After months of speculation over the future of Carrefour CEO José Luis Durán, today's (18 November) news that the retail giant has appointed his successor came as little surprise. However, the French group's move to hire Nestle executive Lars Olofsson did raise eyebrows. Dean Best looks at Durán's departure and the challenges ahead for the Nestle veteran.

The writing, it seems, was on the wall for Carrefour CEO José Luis Durán.

Today (18 November), after months of speculation over the position of  Durán at the head of the world's second-largest retailer, the company announced it had found a replacement for the Spaniard.

Lars Olofsson, a Nestle veteran, will take up the reins at Carrefour on 1 January, signalling the end of a tense period at the top of the French retail giant.

Durán became Carrefour CEO in 2005 and began building the company's presence in high-growth markets and selling off under-performing businesses.

However, some in the market believed Durán was not acting quickly enough. Last year, French billionaire Bernard Arnault teamed up with private equity firm Colony Capital and bought just under 10% of Carrefour.

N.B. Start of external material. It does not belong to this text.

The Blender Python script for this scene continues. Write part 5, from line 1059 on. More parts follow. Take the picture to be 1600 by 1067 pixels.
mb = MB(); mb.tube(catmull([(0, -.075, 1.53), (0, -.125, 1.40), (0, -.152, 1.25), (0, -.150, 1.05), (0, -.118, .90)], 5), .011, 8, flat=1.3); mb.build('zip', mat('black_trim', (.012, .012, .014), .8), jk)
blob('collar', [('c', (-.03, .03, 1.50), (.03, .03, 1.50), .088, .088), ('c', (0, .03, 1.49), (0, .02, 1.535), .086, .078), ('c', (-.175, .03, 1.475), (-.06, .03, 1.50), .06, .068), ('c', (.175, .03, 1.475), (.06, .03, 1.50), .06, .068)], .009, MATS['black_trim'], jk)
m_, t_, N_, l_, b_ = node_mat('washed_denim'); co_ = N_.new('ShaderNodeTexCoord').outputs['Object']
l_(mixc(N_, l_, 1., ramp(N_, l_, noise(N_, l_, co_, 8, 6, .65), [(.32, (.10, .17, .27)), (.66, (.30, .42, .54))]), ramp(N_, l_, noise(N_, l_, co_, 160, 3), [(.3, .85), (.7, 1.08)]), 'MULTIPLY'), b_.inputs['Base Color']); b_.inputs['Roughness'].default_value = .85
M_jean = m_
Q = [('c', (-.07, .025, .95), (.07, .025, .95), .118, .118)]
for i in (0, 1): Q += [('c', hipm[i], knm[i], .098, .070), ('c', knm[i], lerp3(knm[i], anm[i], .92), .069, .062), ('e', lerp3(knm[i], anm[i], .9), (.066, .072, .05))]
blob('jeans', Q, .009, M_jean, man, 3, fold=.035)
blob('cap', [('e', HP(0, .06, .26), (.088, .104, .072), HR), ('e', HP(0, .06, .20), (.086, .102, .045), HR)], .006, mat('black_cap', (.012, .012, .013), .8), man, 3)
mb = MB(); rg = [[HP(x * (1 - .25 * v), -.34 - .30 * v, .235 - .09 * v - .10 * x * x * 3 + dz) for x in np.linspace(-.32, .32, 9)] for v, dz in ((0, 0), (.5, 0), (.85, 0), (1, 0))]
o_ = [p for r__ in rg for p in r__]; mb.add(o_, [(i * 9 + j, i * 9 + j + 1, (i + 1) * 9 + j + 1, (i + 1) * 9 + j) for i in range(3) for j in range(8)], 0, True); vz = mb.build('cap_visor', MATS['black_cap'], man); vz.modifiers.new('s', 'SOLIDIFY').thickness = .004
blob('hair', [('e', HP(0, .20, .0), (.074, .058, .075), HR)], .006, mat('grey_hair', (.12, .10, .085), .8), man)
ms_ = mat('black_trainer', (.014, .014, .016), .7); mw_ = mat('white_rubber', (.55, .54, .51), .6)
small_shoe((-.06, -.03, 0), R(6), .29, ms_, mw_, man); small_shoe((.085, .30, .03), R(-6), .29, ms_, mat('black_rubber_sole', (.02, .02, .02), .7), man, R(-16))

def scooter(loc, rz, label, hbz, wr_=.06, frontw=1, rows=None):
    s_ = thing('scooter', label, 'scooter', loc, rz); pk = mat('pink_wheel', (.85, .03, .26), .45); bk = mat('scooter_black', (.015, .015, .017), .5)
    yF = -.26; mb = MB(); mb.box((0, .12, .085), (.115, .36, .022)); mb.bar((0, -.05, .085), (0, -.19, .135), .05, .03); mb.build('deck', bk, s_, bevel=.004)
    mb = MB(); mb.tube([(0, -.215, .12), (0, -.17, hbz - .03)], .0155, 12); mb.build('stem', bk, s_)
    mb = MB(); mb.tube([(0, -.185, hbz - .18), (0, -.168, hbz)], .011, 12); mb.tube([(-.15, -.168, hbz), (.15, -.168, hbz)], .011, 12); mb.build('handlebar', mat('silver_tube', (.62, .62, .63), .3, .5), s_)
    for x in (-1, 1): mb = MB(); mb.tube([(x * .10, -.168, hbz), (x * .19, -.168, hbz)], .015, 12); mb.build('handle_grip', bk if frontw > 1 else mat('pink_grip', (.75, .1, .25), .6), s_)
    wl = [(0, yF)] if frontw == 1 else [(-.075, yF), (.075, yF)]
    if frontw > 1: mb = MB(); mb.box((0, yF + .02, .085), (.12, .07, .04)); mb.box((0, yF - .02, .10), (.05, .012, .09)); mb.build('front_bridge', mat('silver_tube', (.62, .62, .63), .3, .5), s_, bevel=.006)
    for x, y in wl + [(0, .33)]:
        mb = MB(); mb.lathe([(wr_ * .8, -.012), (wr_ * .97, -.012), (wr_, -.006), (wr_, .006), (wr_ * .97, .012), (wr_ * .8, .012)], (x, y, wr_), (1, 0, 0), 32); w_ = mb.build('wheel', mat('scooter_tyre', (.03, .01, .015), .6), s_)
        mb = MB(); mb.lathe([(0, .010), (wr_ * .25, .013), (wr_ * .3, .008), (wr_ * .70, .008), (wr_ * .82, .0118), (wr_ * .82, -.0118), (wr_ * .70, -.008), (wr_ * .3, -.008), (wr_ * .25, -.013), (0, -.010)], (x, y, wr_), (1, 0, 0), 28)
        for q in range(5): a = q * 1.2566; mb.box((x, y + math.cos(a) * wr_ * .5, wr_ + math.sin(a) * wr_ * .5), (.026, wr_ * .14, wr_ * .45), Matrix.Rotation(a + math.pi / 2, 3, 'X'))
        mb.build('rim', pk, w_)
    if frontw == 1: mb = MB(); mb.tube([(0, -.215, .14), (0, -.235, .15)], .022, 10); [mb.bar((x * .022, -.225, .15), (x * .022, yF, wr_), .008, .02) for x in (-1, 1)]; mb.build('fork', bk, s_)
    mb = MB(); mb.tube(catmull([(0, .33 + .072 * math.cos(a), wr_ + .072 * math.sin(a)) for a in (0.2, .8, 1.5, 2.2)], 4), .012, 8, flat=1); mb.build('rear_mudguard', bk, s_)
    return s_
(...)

Rumours abounded that Arnault was going to take a more active role in the company's strategy and speculation grew that Durán could be pressured to sell off Carrefour's property portfolio to boost returns to shareholders.

Last summer, Carrefour announced it was to sell off part of its property portfolio through an IPO. Investor pressure, it appeared, had paid off. The credit crunch meant plans for the IPO were called off but Carrefour insisted there were alternative plans to unlock the value from its real estate.

However, come this summer, and fresh questions were beginning to be asked about  Durán's future at Carrefour. Arnault had already taken a seat on the retailer's board in May. In July, Blue Capital, the company jointly controlled by Arnault and Colony Capital, took its stake in Carrefour to 13.55%. And later that month, Carrefour shareholders approved plans to set up a single board of directors to replace the dual layers of the supervisory and management boards.  Durán kept his job but did not get a seat on the new board.

The changes at the top were said to reflect investor anxiety over the performance of sections of Carrefour's business, particularly its hypermarkets in France, which account for around half the company's domestic revenues. Shares in Carrefour slid despite its stores in emerging markets driving a rise in group sales for the second quarter of the year, as the market remained unconvinced about the company's strategy to revitalise its domestic hypermarkets, which saw like-for-like sales fall 2.4% during the April-June period.

Durán had earmarked plans to breathe fresh life into Carrefour's domestic business, including a focus on the company's namesake banner and price cuts on products on sale at its hypermarkets but it seems the changes were not enough for him to remain in the top job.

From the start of next year, the baton will pass to Nestle's Olofsson, a 57-year-old Swede, who has spent 32 years at the world's largest food group.

Olofsson, executive vice president for Nestle's strategic business units marketing and sales, spent four years in charge of the Swiss food giant's operations in France from 1997 to 2001 before heading up the group's entire European division.

His appointment has been broadly welcomed, with some saying the move echoes the appointment of former Heineken executive Marc Bolland as CEO of UK retailer Morrisons in 2006.

Nicolas Champ, an analyst at Oddo Securities in Paris, was upbeat about Olofsson's appointment. "We believe that Lars Olofsson has the requisite qualities to assume the mantle of CEO at Carrefour: excellent knowledge of the mass-market retail sector, recognised experience, both international and in the French market, and so on," Champ wrote in a note to clients seen by just-food.

Nevertheless, Champ did issue a note of caution on the possible short-term upheaval that could follow a change in the Carrefour hot seat. "Whilst major projects recently launched by Carrefour are likely to be maintained (they have already been approved by the board of directors), other departures from Carrefour's executive management team cannot be ruled out in the wake of José Luis Duran's," Champ wrote. "Within this framework, it is legitimate to wonder whether a number of projects will be delayed (conversion of Champion supermarkets in France, reduction of the size of certain hypermarkets, etc.)."

Carrefour's move for Olofsson comes just two months after it was announced that another Nestle executive, Paul Polman, would take the top job at consumer goods giant Unilever in the new year.

Like Polman at Unilever, Olofsson has plenty to get his teeth into at Carrefour as the company navigates the economic downturn. Competition is mounting at home as French consumers cut back, while Olofsson will also be aware of the need to keep investing in emerging markets like China and Brazil.

A critical factor could be Olofsson's nomination to sit on Carrefour's board of directors - a position Durán was denied - which will be voted on at the company's next AGM. Such a position could give Olofsson the clout he needs to enact the changes needed at Carrefour.